Süt üretimi... Burada bahsediliyor, siz ifade ettiniz, süt tozunu aldığınızı, süt birlikleriyle vesaireyle birlikte. Sizin konunuz değil ama Türkiye'nin şu andaki bence en önemli... Kelimeleri nezaketli kullanmaya çalışıyorum da... Yani süt Kurumunun fiyatlama politikası kökünden yanlış. Yani bir üretici kesimini bitirebilmek için ne yapılıyorsa o "Süt Konseyi" denilen Konsey bunu yapıyor ve bu yaptığı aslında sizinle bağlantılı değil. Şimdi konu da genişliyor çünkü çok önemli bir sektör burası. Şimdi, buradan enflasyon işine geçiyor, enflasyon baskılamasına geçiyor.
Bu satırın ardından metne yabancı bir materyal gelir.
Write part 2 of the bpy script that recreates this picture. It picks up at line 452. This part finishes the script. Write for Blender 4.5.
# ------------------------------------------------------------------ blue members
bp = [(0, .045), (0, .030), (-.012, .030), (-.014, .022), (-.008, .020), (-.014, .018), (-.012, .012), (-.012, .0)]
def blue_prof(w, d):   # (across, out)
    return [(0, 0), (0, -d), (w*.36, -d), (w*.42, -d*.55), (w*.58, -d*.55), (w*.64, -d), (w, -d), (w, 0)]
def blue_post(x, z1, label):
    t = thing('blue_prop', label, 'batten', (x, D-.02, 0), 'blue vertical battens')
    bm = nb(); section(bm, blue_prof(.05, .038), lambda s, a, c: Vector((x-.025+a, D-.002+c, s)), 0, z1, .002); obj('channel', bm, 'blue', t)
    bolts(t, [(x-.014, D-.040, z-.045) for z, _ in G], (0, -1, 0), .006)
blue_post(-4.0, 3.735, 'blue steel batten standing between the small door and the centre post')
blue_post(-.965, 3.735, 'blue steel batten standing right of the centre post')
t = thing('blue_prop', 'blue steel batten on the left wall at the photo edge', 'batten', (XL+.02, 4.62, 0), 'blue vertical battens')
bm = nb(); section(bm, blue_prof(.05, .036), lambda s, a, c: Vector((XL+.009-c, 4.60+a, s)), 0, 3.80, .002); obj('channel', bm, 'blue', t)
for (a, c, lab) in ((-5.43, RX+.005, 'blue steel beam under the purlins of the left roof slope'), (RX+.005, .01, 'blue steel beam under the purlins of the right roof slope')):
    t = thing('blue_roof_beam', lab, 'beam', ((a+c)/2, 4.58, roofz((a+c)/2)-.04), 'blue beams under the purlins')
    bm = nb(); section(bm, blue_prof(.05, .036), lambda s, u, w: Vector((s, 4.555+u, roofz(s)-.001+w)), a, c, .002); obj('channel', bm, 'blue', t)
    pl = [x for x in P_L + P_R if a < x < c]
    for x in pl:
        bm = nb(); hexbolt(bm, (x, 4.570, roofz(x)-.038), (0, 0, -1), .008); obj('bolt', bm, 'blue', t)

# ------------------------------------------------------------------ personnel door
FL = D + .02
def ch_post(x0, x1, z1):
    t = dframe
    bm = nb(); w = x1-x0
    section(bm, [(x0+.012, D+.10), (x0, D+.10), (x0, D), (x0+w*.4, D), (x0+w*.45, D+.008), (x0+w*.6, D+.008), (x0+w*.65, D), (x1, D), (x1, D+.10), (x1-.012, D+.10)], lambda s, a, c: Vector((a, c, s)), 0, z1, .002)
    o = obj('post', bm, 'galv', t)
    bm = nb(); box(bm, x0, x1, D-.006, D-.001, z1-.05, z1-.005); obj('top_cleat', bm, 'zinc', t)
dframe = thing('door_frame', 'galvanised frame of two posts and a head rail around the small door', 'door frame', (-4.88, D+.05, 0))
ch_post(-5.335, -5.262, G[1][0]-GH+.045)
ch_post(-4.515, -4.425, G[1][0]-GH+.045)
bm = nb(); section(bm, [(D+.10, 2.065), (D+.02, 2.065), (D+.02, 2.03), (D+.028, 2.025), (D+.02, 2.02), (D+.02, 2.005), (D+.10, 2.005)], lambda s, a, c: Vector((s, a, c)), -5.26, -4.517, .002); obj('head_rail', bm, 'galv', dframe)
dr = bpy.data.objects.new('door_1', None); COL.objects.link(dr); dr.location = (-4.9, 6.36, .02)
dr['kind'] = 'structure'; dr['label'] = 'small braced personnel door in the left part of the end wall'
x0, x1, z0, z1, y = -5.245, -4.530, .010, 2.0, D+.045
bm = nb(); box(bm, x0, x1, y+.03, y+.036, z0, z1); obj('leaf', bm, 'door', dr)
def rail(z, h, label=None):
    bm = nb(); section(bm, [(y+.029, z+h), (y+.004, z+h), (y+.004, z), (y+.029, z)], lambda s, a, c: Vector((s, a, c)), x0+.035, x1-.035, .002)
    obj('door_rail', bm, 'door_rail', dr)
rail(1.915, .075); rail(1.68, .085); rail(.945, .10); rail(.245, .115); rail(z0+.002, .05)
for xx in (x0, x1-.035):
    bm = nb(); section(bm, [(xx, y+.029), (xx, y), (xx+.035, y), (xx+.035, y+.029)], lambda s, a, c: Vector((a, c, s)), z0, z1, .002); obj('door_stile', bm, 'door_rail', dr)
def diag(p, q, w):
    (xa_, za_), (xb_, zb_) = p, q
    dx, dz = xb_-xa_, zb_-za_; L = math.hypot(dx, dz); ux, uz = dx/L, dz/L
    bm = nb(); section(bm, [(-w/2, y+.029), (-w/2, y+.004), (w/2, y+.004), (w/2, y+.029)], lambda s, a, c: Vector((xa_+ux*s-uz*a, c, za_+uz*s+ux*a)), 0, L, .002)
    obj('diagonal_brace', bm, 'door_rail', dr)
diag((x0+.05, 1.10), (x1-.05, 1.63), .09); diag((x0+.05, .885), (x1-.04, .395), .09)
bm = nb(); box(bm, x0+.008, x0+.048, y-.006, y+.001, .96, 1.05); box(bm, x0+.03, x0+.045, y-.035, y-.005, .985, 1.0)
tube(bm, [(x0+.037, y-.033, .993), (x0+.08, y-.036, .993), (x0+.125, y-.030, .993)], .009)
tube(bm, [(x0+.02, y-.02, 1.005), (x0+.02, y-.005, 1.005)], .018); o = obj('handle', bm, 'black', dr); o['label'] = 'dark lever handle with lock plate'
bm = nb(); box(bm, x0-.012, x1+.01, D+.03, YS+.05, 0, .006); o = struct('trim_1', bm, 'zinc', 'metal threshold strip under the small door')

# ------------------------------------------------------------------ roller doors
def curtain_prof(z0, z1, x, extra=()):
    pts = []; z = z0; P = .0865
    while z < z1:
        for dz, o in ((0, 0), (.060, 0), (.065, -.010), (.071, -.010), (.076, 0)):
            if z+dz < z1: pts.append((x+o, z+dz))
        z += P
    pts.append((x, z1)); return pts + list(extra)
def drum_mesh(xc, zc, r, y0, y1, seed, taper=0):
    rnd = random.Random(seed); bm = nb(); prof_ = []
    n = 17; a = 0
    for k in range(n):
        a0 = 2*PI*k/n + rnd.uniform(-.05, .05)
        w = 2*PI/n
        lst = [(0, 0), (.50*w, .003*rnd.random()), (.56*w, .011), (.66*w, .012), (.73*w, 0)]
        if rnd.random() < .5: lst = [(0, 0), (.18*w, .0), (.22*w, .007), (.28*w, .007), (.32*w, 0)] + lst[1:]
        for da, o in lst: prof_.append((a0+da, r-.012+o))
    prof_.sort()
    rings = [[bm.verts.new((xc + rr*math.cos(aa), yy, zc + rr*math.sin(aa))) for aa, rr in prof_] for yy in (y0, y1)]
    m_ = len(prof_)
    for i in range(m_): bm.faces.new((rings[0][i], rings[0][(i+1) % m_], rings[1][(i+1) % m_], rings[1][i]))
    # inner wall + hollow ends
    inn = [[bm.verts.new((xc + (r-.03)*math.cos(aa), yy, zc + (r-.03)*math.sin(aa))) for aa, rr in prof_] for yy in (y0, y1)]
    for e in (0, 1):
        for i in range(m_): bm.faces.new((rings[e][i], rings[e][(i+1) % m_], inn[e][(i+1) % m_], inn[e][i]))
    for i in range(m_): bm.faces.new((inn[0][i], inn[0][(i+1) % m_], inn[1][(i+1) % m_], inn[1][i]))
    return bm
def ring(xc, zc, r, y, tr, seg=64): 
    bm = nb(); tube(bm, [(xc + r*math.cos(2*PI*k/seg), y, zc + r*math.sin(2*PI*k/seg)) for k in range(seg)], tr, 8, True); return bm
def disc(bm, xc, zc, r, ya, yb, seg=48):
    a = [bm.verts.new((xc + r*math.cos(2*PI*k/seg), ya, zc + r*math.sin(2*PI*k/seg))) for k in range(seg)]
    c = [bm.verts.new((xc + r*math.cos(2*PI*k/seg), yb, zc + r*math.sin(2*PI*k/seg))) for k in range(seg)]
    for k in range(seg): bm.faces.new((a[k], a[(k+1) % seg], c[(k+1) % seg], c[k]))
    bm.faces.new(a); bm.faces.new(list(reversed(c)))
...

Süt Konseyinin verdiği fiyatlar ve etle ilgili olan fiyatlar enflasyon baskılaması içerisinde belki ekonominin dengelerini tutturma konusunda birilerine sadece kâğıt üzerinde faydalı olabilir ama sektörü öldürüyor.

Bugün hayvancılık inanılmaz büyük bir sıkıntı içerisinde, hayvancılıkla birlikte süt inekçiliği, süt yetiştiriciliği, üreticiliği inanılmaz büyük bir sıkıntı içerisinde. Şimdi, biz bunları sadece ithalatla dengeleme noktasında gidersek -bakın, sizin görevinizin üzerinde onu biliyorum ama mecburen de söylemek durumundayım- fiyatları dengelemiş gibi olabiliriz kısa vadede ama uzun vadede o fiyatların dengelenmesi mümkün değil çünkü sizin üretiminiz sizin nüfusunuza yeterli gelmemeye başlar ve o ithalat da hiçbir işe yaramaz ve yaramıyor da. Bakın, rakamlar verildi, ben de daha önce vermiştim bir yerde; 11 milyar dolar, bu seneyi katarsak 12 milyar dolar civarında. Bunlar çok büyük paralar, hele Türkiye için, ekonomisi belli olan ülkemiz için inanılmaz büyük paralar.

Peki, lafı uzatmak istemiyorum, demek istediğim şu: Biz bu regülasyonunu yeterli düzeyde yapabiliyor muyuz, yaptığımıza inanıyor muyuz ve sizin dışınızda -bu Hükûmet politikası zaten- neler yapılması lazım? Bizim gerçekten fiyat dengelemesini yapabilmemiz için başta üreticiyi koruyarak neler yapılması lazım? Bunlar üzerinde düşüncelerinizi söylerseniz memnun olurum, yazarsanız ona da memnun olurum ama bilelim ki şu anda burada konuştuğumuz konu Türkiye'nin en önemli konusu olan tarım sektörünün büyük bir bölümünü ifade etmektedir. İthalatla çözüme gitmemiz mümkün değildir.

Size tekrar başarılar diliyorum. Zor bir sektördesiniz, kolay değil; Allah kolaylık versin.